I agree with the Halo 3 thing and I believe sprint should be built in. But I also want a small built in medkit that, if you health has one bar left, fills your health 3/4 way. And they should have a grenade that poisons slowly in a small area but you can get some helmets that prevent it. Just some ideas.
Nope nope nope. This is basically a class system and would be pretty horrible. We could also have a helmet that could make you immune to headshots and chest pieces that make you invisible to radar. Absolutely not
I agree with that but at the same time I don't. Halo: CE was the FPS that birthed console FPS's. It was simple and that was it's beauty. However, we are well past birth and are now into the late teen years of FPS's on consoles and simplicity cannot and will not be tolerated by the community i.e. the consumers. A new FPS (with the exception of the Modern Warfare franchise who can for some unknown reason add a few new polygons to an old game, ship it and then reap the praise of the world) must have something new; innovative, something different. AA's were that difference in Reach. My guess is 343i will find something new for us to sink our teeth into and for some, complain about.
Change for the sake of change, you can look above for my extended view on that, but for some more bite size reading I'll go simply with: yuk.
I think it'd be fairer to say it legitimised competitive console shooters as something worth paying attention to, but I get what you're saying. I genuinely feel for people who never got to enjoy Goldeneye, Red Faction and Timesplitters.
Couldn't agree more. I just get annoyed when fanboys of Halo go around saying Halo birthed FPS. As for armor abilities, I'm not much a fan of them. I'd like a more classic and simplified approach to H4.
I agree that change has to happen, but I also agree that change for the sake of change is bad.
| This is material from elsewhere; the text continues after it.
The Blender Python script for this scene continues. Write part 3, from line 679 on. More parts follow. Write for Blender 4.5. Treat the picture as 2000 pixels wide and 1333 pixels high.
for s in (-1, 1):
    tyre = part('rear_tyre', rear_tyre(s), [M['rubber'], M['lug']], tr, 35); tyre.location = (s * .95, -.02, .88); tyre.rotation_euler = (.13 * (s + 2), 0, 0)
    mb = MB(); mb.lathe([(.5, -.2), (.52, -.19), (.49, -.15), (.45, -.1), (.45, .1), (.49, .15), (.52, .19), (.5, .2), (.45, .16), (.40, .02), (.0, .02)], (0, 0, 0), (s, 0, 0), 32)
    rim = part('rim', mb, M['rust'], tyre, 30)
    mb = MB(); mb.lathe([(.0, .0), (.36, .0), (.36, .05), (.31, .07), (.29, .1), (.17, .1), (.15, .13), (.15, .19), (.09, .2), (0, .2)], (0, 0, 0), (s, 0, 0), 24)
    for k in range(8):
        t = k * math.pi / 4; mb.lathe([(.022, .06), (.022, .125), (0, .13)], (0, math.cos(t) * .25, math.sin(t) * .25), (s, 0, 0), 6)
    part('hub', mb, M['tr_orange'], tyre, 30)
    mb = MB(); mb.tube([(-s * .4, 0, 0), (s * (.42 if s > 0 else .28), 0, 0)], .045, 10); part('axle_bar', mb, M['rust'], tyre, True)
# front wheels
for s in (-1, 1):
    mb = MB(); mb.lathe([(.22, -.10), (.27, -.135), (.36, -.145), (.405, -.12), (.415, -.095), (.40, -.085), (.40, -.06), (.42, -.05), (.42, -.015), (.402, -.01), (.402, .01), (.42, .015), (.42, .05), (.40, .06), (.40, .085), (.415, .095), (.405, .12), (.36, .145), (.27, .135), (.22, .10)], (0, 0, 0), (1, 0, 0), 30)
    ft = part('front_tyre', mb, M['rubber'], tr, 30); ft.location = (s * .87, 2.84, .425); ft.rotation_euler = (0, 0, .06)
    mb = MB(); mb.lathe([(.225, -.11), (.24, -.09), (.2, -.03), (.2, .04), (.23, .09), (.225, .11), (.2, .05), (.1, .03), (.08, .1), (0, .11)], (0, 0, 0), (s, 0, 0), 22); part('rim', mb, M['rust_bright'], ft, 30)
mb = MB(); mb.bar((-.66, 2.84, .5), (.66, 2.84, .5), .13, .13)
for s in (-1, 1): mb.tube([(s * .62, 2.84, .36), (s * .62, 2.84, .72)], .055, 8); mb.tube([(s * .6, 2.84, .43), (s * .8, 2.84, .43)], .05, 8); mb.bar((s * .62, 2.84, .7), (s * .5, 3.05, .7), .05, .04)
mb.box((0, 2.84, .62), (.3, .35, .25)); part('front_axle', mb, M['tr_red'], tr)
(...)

There's a sweet spot for how game changing new additions to a game can be. Its all up to your opinion, but in mine AA's over did it and CoD annually under does it. In the case of Halo 4, with all the things going on in Reach, simplifying gameplay would be a sufficient change(why do changes always have to add complexity?). They could also get some new vehicles, weapons, gametypes, etc.
There were a lot of people who, at the time those games were released, didn't feel like those games truly made console shooters any better than PC shooters. Halo, Goldeneye, Red Faction, and Perfect Dark all helped shape the console FPS into what it is today. No game should receive more credit than another only because it is older. Halo was considered by many critics to have made a bigger impact than Goldeneye. But I get what you're saying. Goldeneye really started allowing console FPS games to be taken seriously.
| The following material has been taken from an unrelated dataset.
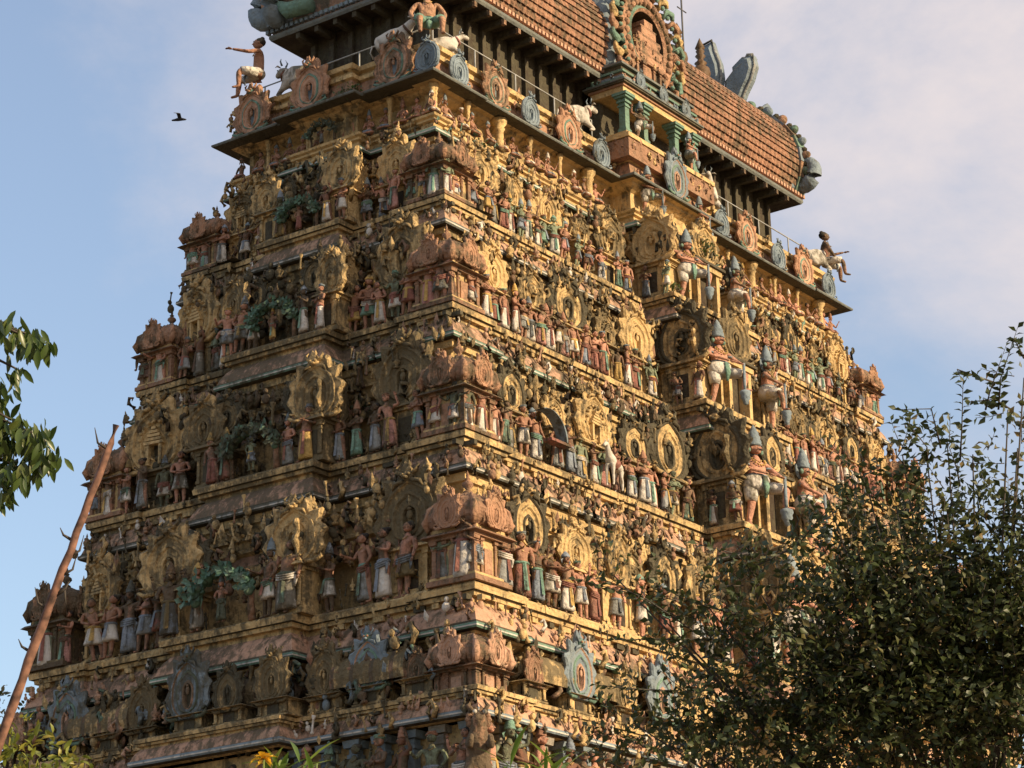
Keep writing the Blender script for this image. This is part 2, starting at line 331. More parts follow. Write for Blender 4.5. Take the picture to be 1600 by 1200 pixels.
def urn(mb, c, h, mat, T=None):
    mb.lathe([(0.18*h, 0), (0.2*h, 0.08*h), (0.08*h, 0.16*h), (0.24*h, 0.34*h), (0.22*h, 0.45*h), (0.08*h, 0.56*h), (0.13*h, 0.62*h), (0.05*h, 0.7*h), (0.07*h, 0.78*h), (0.0, h)], mat, c, 8, T)
def pilaster(mb, c, w, d, h, mat, T=None):
    x, y, z = c
    mb.box((x, y, z+0.05*h), (w*1.5, d*1.5, 0.1*h), mat, T); mb.box((x, y, z+0.44*h), (w, d, 0.70*h), mat, T)
    mb.box((x, y, z+0.80*h), (w*1.3, d*1.3, 0.05*h), mat, T); mb.box((x, y, z+0.86*h), (w*1.0, d*1.0, 0.07*h), mat, T)
    mb.box((x, y, z+0.95*h), (w*1.9, d*1.7, 0.09*h), mat, T, 1.1)
def kuta_mesh(name, w, bh, dh, mats):
    """corner pavilion: square body, cornice, ribbed bulbous dome, urn finial"""
    A, B, C_ = mats; mb = MB(); hw = w/2
    mb.box((0, 0, 0.05*bh), (w*1.12, w*1.12, 0.1*bh), A); mb.box((0, 0, 0.13*bh), (w*1.04, w*1.04, 0.06*bh), B)
    mb.box((0, 0, 0.5*bh), (w*0.84, w*0.84, 0.75*bh), B)
    for sx in (-1, 1):
        for sy in (-1, 1): pilaster(mb, (sx*(hw-0.07), sy*(hw-0.07), 0.14*bh), 0.10, 0.10, 0.72*bh, A)
        for a in (0, 1, 2, 3):
            T = Matrix.Rotation(a*pi/2, 4, 'Z'); pilaster(mb, (sx*hw*0.42, -hw*0.86, 0.14*bh), 0.06, 0.06, 0.72*bh, A, T)
    for a in range(4):
        T = Matrix.Rotation(a*pi/2, 4, 'Z')
        mb.box((0, -hw*0.87, 0.42*bh), (0.24*w, 0.03, 0.5*bh), C_, T)
    mb.box((0, 0, 0.89*bh), (w*1.06, w*1.06, 0.06*bh), A)
    mb.box((0, 0, 0.95*bh), (w*1.28, w*1.28, 0.06*bh), A, None, 0.9)
    mb.box((0, 0, 1.03*bh), (w*0.98, w*0.98, 0.10*bh), B)
    n = 32
    def mod(a, z):
        c, s = abs(cos(a)), abs(sin(a)); sq = 1.0/((c**5+s**5)**0.2); return sq*(1+0.025*cos(16*a))
    R = hw*1.12; prof = [(R*0.92, 0), (R*1.04, 0.08*dh), (R*1.12, 0.22*dh), (R*1.12, 0.38*dh), (R*1.03, 0.54*dh), (R*0.86, 0.69*dh), (R*0.60, 0.82*dh), (R*0.3, 0.92*dh), (R*0.10, 1.0*dh)]
    mb.lathe(prof, A, (0, 0, 1.07*bh), n, None, smooth=False, mod=mod)
    for a in range(4):       # corner leaves and tier of knobs on the dome
        T = Matrix.Rotation(a*pi/2+pi/4, 4, 'Z')
        mb.tube([(R*1.28, 0, 1.07*bh), (R*1.42, 0, 1.07*bh+0.2*dh), (R*1.30, 0, 1.07*bh+0.5*dh), (R*0.8, 0, 1.07*bh+.82*dh)], [0.07, 0.085, 0.07, 0.03], C_, T, 6)
        for k in range(6):
            T2 = Matrix.Rotation(a*pi/2+k*pi/12, 4, 'Z'); q = mod(a*pi/2+k*pi/12, 0)
            mb.tube([(R*1.02*q, 0, 1.07*bh), (R*1.13*q, 0, 1.07*bh+.26*dh), (R*1.0*q, 0, 1.07*bh+.55*dh), (R*.58*q, 0, 1.07*bh+.83*dh)], .022, A, T2, 4)
    urn(mb, (0, 0, 1.07*bh+0.97*dh), 0.45*dh+0.12, A)
    for a in range(4):       # little horseshoe arch on each side of the dome
        T = Matrix.Rotation(a*pi/2, 4, 'Z') @ Matrix.Translation((0, -R*1.13, 1.03*bh)) @ Matrix.Scale(0.47*dh, 4)
        vs, fs = [tuple(v.co) for v in K_TER.vertices], [tuple(p.vertices) for p in K_TER.polygons]
        mb.add(vs, fs, C_, T)
    return mb.mesh(name)
def bracket_scroll(mb, c, s, mat, T):
    mb.tube([(c[0], c[1], c[2]), (c[0], c[1]-0.12*s, c[2]+0.2*s), (c[0], c[1]-0.28*s, c[2]+0.22*s), (c[0], c[1]-0.3*s, c[2]+0.06*s), (c[0], c[1]-0.2*s, c[2]+0.04*s)], [0.09*s, 0.09*s, 0.075*s, 0.06*s, 0.03*s], mat, T, 6)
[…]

That was exactly my point. In relation to PC shooters, which had always been perceived in a competitive light by at least a significant proportion of the community, generally becoming the clear majority of the community as the games got older, consoles were something casual and bent to the purposes of an FPS, a genre they couldn't really handle. That's why I say Halo legitimised competitive console FPS play, and I definitely agree that overall it had a greater impact upon console FPSs as a whole (in the casual and not just competitive - a la Quake etc. - senses), but if you're talking about what laid the ground work then age does factor in. No matter how you look at it, Halo did not either create the console FPS genre, and it's not even the defining example which took it from niche to widely accepted. It may have been the biggest single step forward to date, I won't argue that, but it was building on some pretty very established foundations, even if that's more in the casual than competitive sense.
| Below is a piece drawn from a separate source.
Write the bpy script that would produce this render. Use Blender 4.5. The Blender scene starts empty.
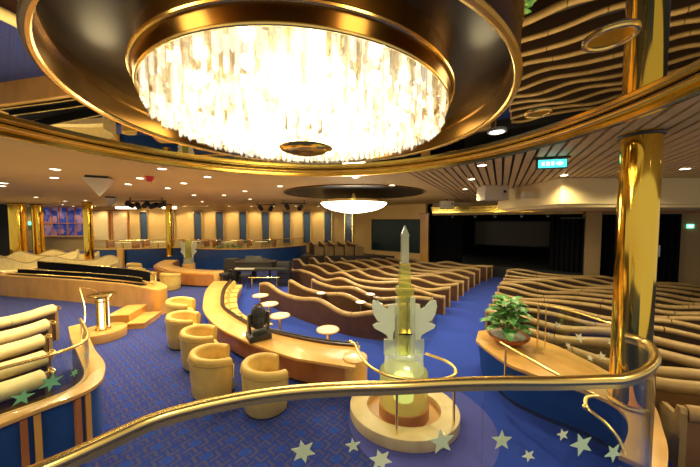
import bpy, bmesh, math, random
from mathutils import Vector, Matrix
R=random.Random(7)
S=bpy.context.scene; COL=S.collection
PI=math.pi; rad=math.radians
# ------------------------------------------------------------------ materials
def mat(name,col,rough=.5,metal=0,emit=None,es=0,spec=.5,coat=0,sheen=0):
    m=bpy.data.materials.new(name); m.use_nodes=True
    b=m.node_tree.nodes['Principled BSDF']
    b.inputs['Base Color'].default_value=(*col,1); b.inputs['Roughness'].default_value=rough
    b.inputs['Metallic'].default_value=metal; b.inputs['Specular IOR Level'].default_value=spec
    b.inputs['Coat Weight'].default_value=coat; b.inputs['Sheen Weight'].default_value=sheen
    if emit: b.inputs['Emission Color'].default_value=(*emit,1); b.inputs['Emission Strength'].default_value=es
    return m
def N(m,t,**k):
    n=m.node_tree.nodes.new(t)
    for a,v in k.items(): setattr(n,a,v)
    return n
def noisy(m,c2,scale=6,stretch=(1,1,1),amt=1.0,bump=0,detail=4,lo=.35,hi=.7):
    """mix the base colour with c2 by a stretched noise; optional bump"""
    nt=m.node_tree; b=nt.nodes['Principled BSDF']; c1=tuple(b.inputs['Base Color'].default_value)
    tc=N(m,'ShaderNodeTexCoord'); mp=N(m,'ShaderNodeMapping'); mp.inputs['Scale'].default_value=stretch
    nz=N(m,'ShaderNodeTexNoise'); nz.inputs['Scale'].default_value=scale; nz.inputs['Detail'].default_value=detail
    cr=N(m,'ShaderNodeValToRGB'); cr.color_ramp.elements[0].color=c1; cr.color_ramp.elements[0].position=lo
    cr.color_ramp.elements[1].color=(*[c1[i]*(1-amt)+c2[i]*amt for i in range(3)],1); cr.color_ramp.elements[1].position=hi
    L=nt.links.new
    L(tc.outputs['Object'],mp.inputs['Vector']); L(mp.outputs[0],nz.inputs['Vector']); L(nz.outputs['Fac'],cr.inputs['Fac']); L(cr.outputs[0],b.inputs['Base Color'])
    if bump:
        bp=N(m,'ShaderNodeBump'); bp.inputs['Strength'].default_value=bump; bp.inputs['Distance'].default_value=.01
        L(nz.outputs['Fac'],bp.inputs['Height']); L(bp.outputs[0],b.inputs['Normal'])
    return m
M={}
M['gold']=noisy(mat('polished_brass',(.92,.68,.15),.14,1),(.74,.48,.08),3,amt=.6)
M['brass']=mat('brass_tube',(1,.74,.27),.27,1)
M['column']=noisy(mat('column_gold',(.95,.64,.10),.09,1),(.80,.42,.045),2.6,(1,1,.22),bump=.35,detail=2)
for n_ in M['column'].node_tree.nodes:
    if n_.type=='BUMP': n_.inputs['Distance'].default_value=.035
M['bronze']=noisy(mat('bronze',(.34,.19,.05),.28,1),(.24,.12,.03),2)
M['blackgloss']=mat('black_lacquer',(.02,.017,.014),.42,0,spec=.35)
M['black']=mat('black_matte',(.012,.012,.014),.55)
M['blackmetal']=mat('black_metal',(.02,.02,.022),.35,spec=.6)
M['curtain']=mat('black_velour',(.008,.008,.012),.95,spec=.05)
M['mirror']=mat('mirror',(.62,.57,.47),.015,1)
M['birch']=noisy(mat('birch_wood',(.72,.41,.12),.3,coat=.25),(.60,.31,.08),3,(1,1,1),bump=.03,detail=8)
M['maple']=noisy(mat('pale_maple',(.78,.60,.34),.4,coat=.15),(.68,.48,.24),6,(1,1,.3),detail=6)
M['cherry']=noisy(mat('cherry_wood',(.46,.18,.045),.3,coat=.3),(.36,.12,.028),4,(1,1,.25),detail=6)
M['orangewood']=noisy(mat('honey_veneer',(.72,.38,.085),.3,coat=.25),(.58,.27,.05),2.5,(1,1,.5),detail=6)
M['slat']=noisy(mat('ceiling_slat',(.74,.54,.25),.55),(.66,.47,.21),4)
M['ceil']=noisy(mat('ceiling_panel',(.80,.60,.26),.75),(.74,.54,.22),.6)
M['soffit']=mat('soffit_paint',(.78,.62,.32),.7)
M['wallc']=noisy(mat('wall_cream',(.80,.55,.20),.6),(.72,.47,.16),.8)
M['tanwall']=mat('wall_tan',(.42,.28,.13),.6)
M['cream']=noisy(mat('cream_leather',(.70,.47,.13),.42,spec=.4),(.62,.40,.10),9,bump=.02)
M['creampipe']=mat('cream_piping',(.34,.22,.07),.5)
M['ivory']=noisy(mat('ivory_upholstery',(.82,.67,.33),.6,sheen=.2),(.72,.56,.25),7)
M['brownback']=noisy(mat('brown_leather',(.085,.036,.016),.45),(.06,.024,.010),5)
M['tanroll']=noisy(mat('tan_leather_roll',(.37,.24,.095),.4),(.30,.18,.065),5)
M['darkback']=mat('dark_brown_leather',(.030,.014,.008),.5)
M['sofa']=noisy(mat('sofa_leather',(.24,.125,.045),.4),(.18,.09,.03),4)
M['seat']=noisy(mat('navy_seat_fabric',(.010,.010,.018),.85),(.022,.016,.014),26)
M['bluepanel']=noisy(mat('blue_laminate',(.014,.065,.25),.3,coat=.2),(.011,.05,.19),3)
M['green']=noisy(mat('leaf_green',(.05,.24,.045),.38),(.42,.55,.22),16,lo=.5,hi=.72)
M['pebble']=noisy(mat('white_pebbles',(.75,.70,.62),.8),(.35,.31,.26),40,bump=.6)
M['bowl']=mat('copper_bowl',(.42,.13,.05),.3,.4)
M['frost']=mat('frosted_etching',(.78,.88,.80),.55,emit=(.8,1,.85),es=.0)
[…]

And developers would find this kind of point of view, yuk. You can't have it both ways. You can't criticize games for not changing and then criticize the ones that do change that they changed too much and should be like the old ones. It's the classic damned if you do damned if you don't scenario. If it was up to the hard-core gamer there would never be a sequel of any game and every game ever created would be a completely original revolutionary take on the genre. However....video games are a business so if a particular game makes a lot of money the higher ups want to make more of that game because the obvious investment the fans had in the game. But what to do if you're a developer. You don't want to just package the same thing, developers crave a creative outlet, but if you change things too much fans might not like it because they fell in love with the original gimmicks/mechanics/etc, and if the fans don't like the game it won't sell meaning the publisher closes you down and you can't make anymore games including that big creative game you've been developing for years. So, to a developer in this position that means small changes, maybe some tweaks to the mechanics, maybe some added functionality, something that will separate this work of art from its predecessor. This strategy seems to work the best as it usually satisfies most from the camp of keep it the same and most of the camp that want something new and fun to try. Sorry all of this post is off topic but it just annoys me a lot when people don't consider the developer's side of things and think only in their on little gamer bubble.